Всю блокаду занятия шли по расписанию, четкий график, игры помогали сохранять ощущение жизни. Особенно во время бомбежек.
Людмила Дербилова, заведующая Педагогическим музеем СПб АППО: «После обеда началась тревога, спустились в бомбоубежище. Там читали журнал, принесенный из дома Галей А., потом грамотные дети читали Приключения Мюнхгаузена, очень понравилось, весело смеялись».
Исследователи говорят о феномене блокадной педагогики, который еще предстоит осмыслить. На общегородском собрании учителей в начале войны поставили стратегическую задачу — сохранить образование. И дети учились на отлично. Трудно себе представить, как ребенок старательно выводит свои первые буквы, когда за окном взрываются снаряды.
София Колосова, заведующая музеем-библиотекой Книги блокадного города: «Их отличная учеба — это та помощь народу, которая должна быть. Ведь по решению фашистского правительства была определена роль нашего народа. Дети должны были знать кое-какие буквы, не обязательно все. Считать до 10, а если нужно что-то подписать, то можно было бы поставить крестик и на этом все. А что такое безграмотный человек? С ним можно делать абсолютно все».
Леонид Сапожников пошел в первый класс 185-й школы уже в эвакуации. Начальником огромного эшелона был директор школы Андрей Шарко. Именно ему Леонид Сапожников обязан жизнью. Сначала поезда отправляли на юг, опасаясь северных направлений. Эшелоны взрывали и расстреливали, маленькие дети гибли не сотнями, а тысячами.

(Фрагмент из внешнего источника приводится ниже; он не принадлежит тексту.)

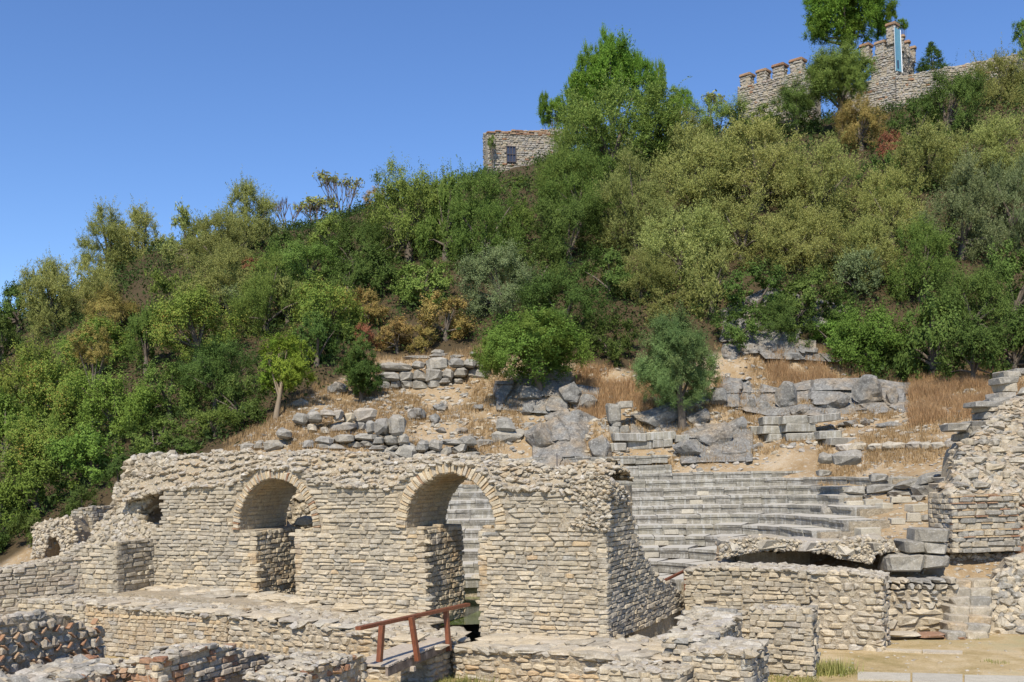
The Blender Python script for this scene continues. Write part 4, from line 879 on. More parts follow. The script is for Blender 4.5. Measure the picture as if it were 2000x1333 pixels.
# ------------------------------------------------------------------ the castle
def cwall(th_, x0_, D0_, x1_, D1_, y0_, y1_, zbot, hc=.15, th=1.0, mat=choose({'castle_stone': 5, 'wall_stone': 2, 'brick': .25}), off=0, ends='', nm='stone'):
    p = P(x0_, y0_, D0_); q = P(x1_, y1_, D1_); zt0, zt1 = p.z, q.z; T = Vector((q.x-p.x, q.y-p.y, 0)); L = T.length; T.normalize(); N = Vector((-T.y, T.x, 0)); O_ = Vector((p.x, p.y, 0))
    pf = interp([(0, zt0), (L, zt1)])
    prism('core', [(.02, zbot), (L-.02, zbot), (L-.02, zt1-.03), (.02, zt0-.03)], T, N, O_, th, 'mortar', th_, .04)
    a = []; face(a, O_, T, -N, L, zbot, pf, min(hc, .16), (.18, .42), .15, mat, None, jit=.05, prot=.03, tpl=LUMP)
    if 'L' in ends: face(a, O_, N, -T, th, zbot, zt0, min(hc, .16), (.18, .42), .15, mat, None, jit=.05, prot=.03, tpl=LUMP)
    if 'R' in ends: face(a, O_+T*L, N, T, th, zbot, zt1, min(hc, .16), (.18, .42), .15, mat, None, jit=.05, prot=.03, tpl=LUMP)
    return a, O_, T, N, L, pf
kh = thing('hilltop_stone_house', 'square stone building with one barred window among the hilltop trees', 'building', P(1000, 335, 80)[:])
a1, O_, T, N, L, pf = cwall(kh, 952, 79.5, 1110, 81, 260, 250, 24.5, .28)
zwin = P(998, 285, 79.8).z; zw0 = P(998, 318, 79.8).z; tw0 = (hit(989, 300, O_, N)-O_).dot(T); tw1 = (hit(1007, 300, O_, N)-O_).dot(T)
a1 = [i for i in a1 if not (tw0 < (Vector(i[2].translation)-O_).dot(T) < tw1 and zw0 < i[2].translation.z < zwin)]
a2, *_ = cwall(kh, 943, 83.5, 951.5, 79.8, 262, 260, 24.5, .28, .25)
pieces(kh, a1+a2)
wn = boxes('window', [(O_+T*(tw0+tw1)/2+UP*(zwin+zw0)/2-N*.02, (tw1-tw0, .06, zwin-zw0), (T, N, UP))], 'window_dark', kh)
boxes('window_bar', [(O_+T*(tw0+(tw1-tw0)*f)+UP*(zwin+zw0)/2-N*.09, (.05, .05, zwin-zw0), (T, N, UP)) for f in (.02, .35, .65, .98)]+[(O_+T*(tw0+tw1)/2+UP*(zw0+(zwin-zw0)*f)-N*.1, (tw1-tw0, .05, .05), (T, N, UP)) for f in (.05, .5, .97)], 'iron', wn)
bk = []; face(bk, O_, T, -N, L, pf(0)-.0, lambda t: pf(t)+.1, .12, (.3, .6), .5, 'brick', None, prot=.08, tpl=CRISP)
pieces(kh, [(i[0], i[1], Matrix.Translation(UP*0) @ i[2], i[3]) for i in bk][:40], 'coping_brick')
kc = thing('castle_battlement_wall', 'crenellated castle wall on the hilltop with brick capped merlons', 'castle wall', P(1500, 215, 78)[:])
a1, O_, T, N, L, pf = cwall(kc, 1440, 79, 1592, 75, 172, 130, 26, .24, 1.0, ends='L')
pieces(kc, a1)
def merlon(x0_, x1_, yt, yb, D, th_=kc, dep=.8):
    p0_, p1_ = P(x0_, yb, D), P(x1_, yb, D); pt = P(x0_, yt, D); w_ = (p1_-p0_).length; T_ = T; c = (p0_+p1_)/2
    it = []; z = p0_.z-.3; hz = pt.z-z
    m = link('merlon', CRISP[0].mesh('mortar', 'core'), th_, xf(c+UP*(hz/2-.3)+N*dep/2, T*(w_*.93), N*dep*.93, UP*hz*.96))
    sub = []
    base = c-T*w_/2; base.z = 0
    face(sub, base, T, -N, w_, z, pt.z-.1, .24, (.25, .55), .2, 'castle_stone', None, tpl=LUMP, prot=.03, jit=.03)
    face(sub, base+T*w_, N, T, dep, z, pt.z-.1, .24, (.25, .55), .2, 'castle_stone', None, tpl=LUMP, prot=.03)
    face(sub, base, N, -T, dep, z, pt.z-.1, .24, (.25, .55), .2, 'castle_stone', None, tpl=LUMP, prot=.03)
    for t_, m_, mw, _ in sub: o = link('stone', t_.mesh(m_, 'stone'), m); o.matrix_parent_inverse = (m.matrix_basis).inverted(); o.matrix_basis = mw
    o = link('brick_cap', CRISP[1].mesh('brick', 'cap'), m); o.matrix_parent_inverse = m.matrix_basis.inverted(); o.matrix_basis = xf(c+UP*(pt.z-c.z+.02)+N*dep/2, T*(w_+.14), N*(dep+.16), UP*.2)
for (x0_, x1_, yt, yb, D) in ((1445, 1466, 147, 172, 78.7), (1477, 1497, 139, 164, 77.9), (1508, 1531, 128, 154, 77.1), (1542, 1567, 118, 145, 76.2)): merlon(x0_, x1_, yt, yb, D)
# corner tower with the banner, its flank, and the curtain wall to the right
kt = thing('castle_corner_tower', 'tall castle corner with merlons beside the big pine', 'castle tower', P(1740, 150, 75)[:])
a1, O_, T, N, L, pf = cwall(kt, 1700, 75.5, 1748, 74.2, 118, 74, 27, .24, .9, ends='R')
for i in a1: pass
pieces(kt, [i for i in a1])
merlon(1731, 1748, 48, 80, 74.3, kt, .7); merlon(1709, 1727, 84, 105, 75.0, kt, .7); merlon(1680, 1697, 89, 112, 76, kt, .7)
a2, O2, T2, N2, L2, _ = cwall(kt, 1750, 74.6, 1786, 79.0, 70, 112, 27, .24, .8, mat='castle_stone'); pieces(kt, a2, 'flank_stone')
T, N = T2, N2
for (x0_, x1_, yt, yb, D) in ((1761, 1770, 72, 95, 76.0), (1771, 1781, 83, 105, 77.2), (1783, 1792, 94, 115, 78.4)): merlon(x0_, x1_, yt, yb, D, kt, .6)
a3, O3, T3, N3, L3, _ = cwall(kt, 1655, 75.8, 1752, 73.8, 170, 140, 24, .26, 1.2, ends='R'); pieces(kt, a3, 'base_stone')
bn = thing('blue_banner', 'tall blue and teal cloth banner with white edges on the castle corner', 'banner', P(1755, 140, 74)[:])
def quad(name, pts, mat, th_, dep=.02):
    V = [p[:] for p in pts]+[(p+YA*dep)[:] for p in pts]; return link(name, mesh_np(name, V, [np.array([[0,1,2,3],[7,6,5,4],[0,4,5,1],[1,5,6,2],[2,6,7,3],[3,7,4,0]])], [mat]), th_)
quad('cloth', [P(1750, 138, 73.75), P(1762, 141, 74.5), P(1758, 60, 74.5), P(1747, 53, 73.75)], 'banner_cloth', bn)
quad('edge_strip', [P(1749, 139, 73.7), P(1749.6, 139, 73.7), P(1746.7, 52, 73.7), P(1746, 51, 73.7)], 'banner_edge', bn)
quad('edge_strip', [P(1761.5, 142, 74.4), P(1763, 142, 74.4), P(1759.2, 60, 74.4), P(1757.8, 58, 74.4)], 'banner_edge', bn)
quad('emblem', [P(1753, 133, 73.9), P(1756, 134, 74.05), P(1755.5, 118, 74.05), P(1752.5, 118, 73.9)], 'window_dark', bn)
kr = thing('castle_curtain_wall', 'long low castle curtain wall climbing right from the banner tower', 'castle wall', P(1880, 150, 74)[:])
a1, *_ = cwall(kr, 1750, 73.6, 1995, 72.0, 150, 104, 25, .26, 1.0); pieces(kr, a1)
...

Леонид Сапожников: «Крыши вагонов были все пробиты пулями, мы забирались под нары, на которых спали, плакали, писались. От страха все было. Страшное было в Бологое, оно горело, когда наш эшелон прибыл, к нам кинулись толпы женщин, которые выкрикивали номера школ и имена своих детей, искали нет ли их».

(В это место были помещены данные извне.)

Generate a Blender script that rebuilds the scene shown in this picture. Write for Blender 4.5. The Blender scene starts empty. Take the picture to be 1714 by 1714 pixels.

Начальник эшелона Андрей Шарко получил телеграмму с приказом вернуться в Ленинград. Понимая, что это будет ошибкой, рискуя жизнью, он не подчинился приказу. Увел эшелон на север. Его дочь, Татьяна, была в том же товарном поезде, который ушел со станции Бологое незадолго до того, как туда посыпались бомбы.
Татьяна Шаркова: «Мы это осмыслили уже будучи взрослыми. Ему ведь было всего 35 лет. Он жестко поговорил, и сказками, и ласками, и чуть не револьвером угрожал, гони, и мы поехали и тем самым мы спаслись. Все остальные погибли. Несколько эшелонов с детьми».

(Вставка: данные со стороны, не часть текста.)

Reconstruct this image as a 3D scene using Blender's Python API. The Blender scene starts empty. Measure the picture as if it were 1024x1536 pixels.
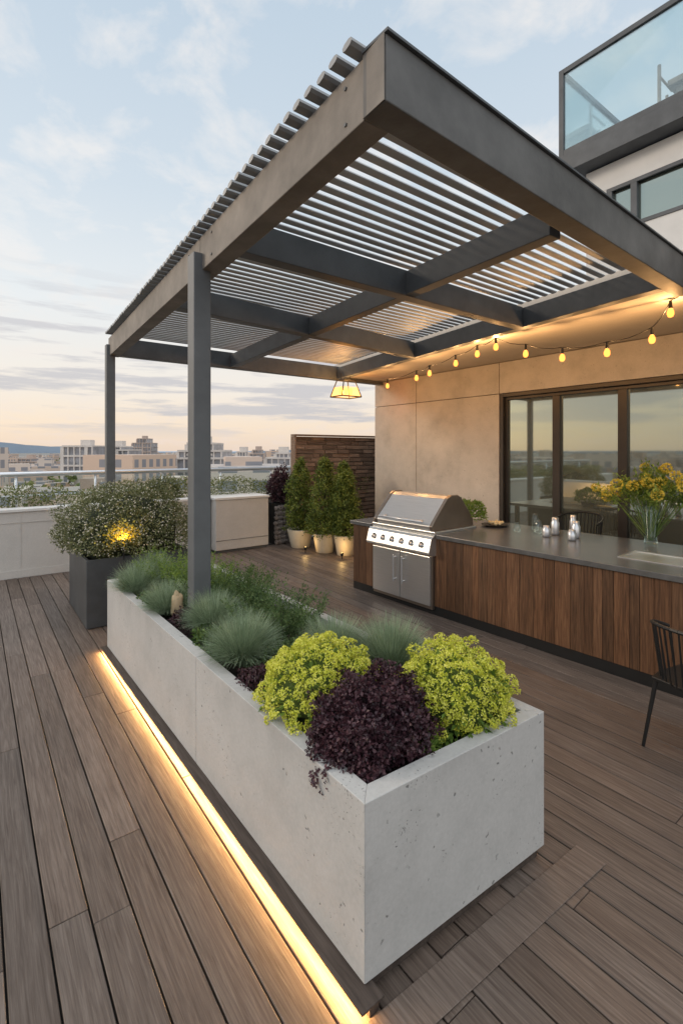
import bpy, math, random
from mathutils import Vector, Matrix, noise
R=random.Random(7)
sc=bpy.context.scene
V=Vector

# ---------------------------------------------------------------- helpers
class MB:
    def __init__(s): s.v=[]; s.f=[]; s.mi=[]; s.cur=0
    def add(s,vs,fs):
        o=len(s.v); s.v.extend([tuple(p) for p in vs]); s.f.extend([tuple(i+o for i in f) for f in fs]); s.mi.extend([s.cur]*len(fs))
    def box(s,x0,x1,y0,y1,z0,z1):
        s.prism([(x0,y0),(x1,y0),(x1,y1),(x0,y1)],z0,z1)
    def prism(s,poly,z0,z1):
        n=len(poly)
        vs=[(p[0],p[1],z0) for p in poly]+[(p[0],p[1],z1) for p in poly]
        fs=[tuple(range(n-1,-1,-1)),tuple(range(n,2*n))]+[(i,(i+1)%n,n+(i+1)%n,n+i) for i in range(n)]
        s.add(vs,fs)
    def prof(s,pts,y0,y1):
        n=len(pts)
        vs=[(p[0],y0,p[1]) for p in pts]+[(p[0],y1,p[1]) for p in pts]
        s.add(vs,[tuple(range(n)),tuple(range(2*n-1,n-1,-1))]+[(i,n+i,n+(i+1)%n,(i+1)%n) for i in range(n)])
    def cyl(s,a,b,r0,r1=None,n=10,caps=True):
        if r1 is None: r1=r0
        a=V(a);b=V(b);d=(b-a).normalized()
        u=d.orthogonal().normalized();w=d.cross(u)
        vs=[]
        for c,r in((a,r0),(b,r1)):
            for i in range(n):
                t=2*math.pi*i/n; vs.append(c+u*math.cos(t)*r+w*math.sin(t)*r)
        fs=[(i,(i+1)%n,n+(i+1)%n,n+i) for i in range(n)]
        if caps: fs+= [tuple(range(n-1,-1,-1)),tuple(range(n,2*n))]
        s.add(vs,fs)
    def lathe(s,cx,cy,prof,n=24):
        vs=[];fs=[]
        for r,z in prof:
            for i in range(n):
                t=2*math.pi*i/n; vs.append((cx+r*math.cos(t),cy+r*math.sin(t),z))
        for j in range(len(prof)-1):
            for i in range(n):
                fs.append((j*n+i,j*n+(i+1)%n,(j+1)*n+(i+1)%n,(j+1)*n+i))
        fs.append(tuple(range(n-1,-1,-1)))
        m=len(prof)-1
        fs.append(tuple(m*n+i for i in range(n)))
        s.add(vs,fs)
    def ball(s,c,rx,ry,rz,n=12,m=8,lump=0,seed=0):
        vs=[];fs=[]
        for j in range(m+1):
            ph=math.pi*j/m
            for i in range(n):
                t=2*math.pi*i/n
                d=V((math.sin(ph)*math.cos(t),math.sin(ph)*math.sin(t),math.cos(ph)))
                k=1+lump*noise.noise(d*2.2+V((seed,seed*1.7,0)))
                vs.append((c[0]+d.x*rx*k,c[1]+d.y*ry*k,c[2]+d.z*rz*k))
        for j in range(m):
            for i in range(n):
                fs.append((j*n+i,(j+1)*n+i,(j+1)*n+(i+1)%n,j*n+(i+1)%n))
        s.add(vs,fs)
    def leaf(s,p,d,nrm,L,W):
        side=d.cross(nrm)
        if side.length<1e-4: side=d.orthogonal()
        side.normalize(); up=side.cross(d)
        m=p+d*(L*.5)
        s.add((p,m+side*(W*.5)+up*(W*.18),p+d*L,m-side*(W*.5)+up*(W*.18)),((0,1,2,3),))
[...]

Шансов выжить было очень мало и у тех, кто оставался в Ленинграде, и у тех, кто пытался уехать. Пожалуй, самые страшные музейные экспонаты — эти пластмассовые погремушки.
София Орлова, хранитель музейных ценностей Музея обороны и блокады Ленинграда: «Это игрушки для совсем маленьких детей, их достали со дна Ладожского озера. Была потоплена баржа во время войны, погибли все дети. И игрушки долго лежали на дне. Погремушка, это просто рыбка. Эти игрушки были подняты со дна Ладожского озера, когда была потоплена баржа с детьми, с маленькими детьми. По игрушкам видно, что ими играли маленькие дети».
Те, кто пережил дорогу, продолжали бороться за жизнь в эвакуации. Вот цитата из дневника воспитателя: «Дети поступали слабыми и больными. Они почти не стояли на ногах, какой-то тихий стон стоял постоянно в помещениях сада. Они ничего не хотели, ничем не интересовались… Не жаловались, не плакали, а только стонали».
А в это же время в самом Ленинграде работал единственный родильный дом был на улице Петра Лаврова, нынешней Фурштатской, куда беременных на санях свозили со всех районов. В 42-м году здесь было принято почти тысяча родов.
Женщине в сутки полагалось 500 граммов хлеба, давали даже шоколад.
Побороть смерть можно лишь, думая о жизни, говорят дети блокады. Они брали пример мудрости и силы духа со своих учителей и родителей. Которые, как отец Татьяны Шарко, спас тысячи детей. А после войны стал инициатором строительства нескольких школ и интернатов. Где дети освобожденного города заново учились. Учились жить дальше.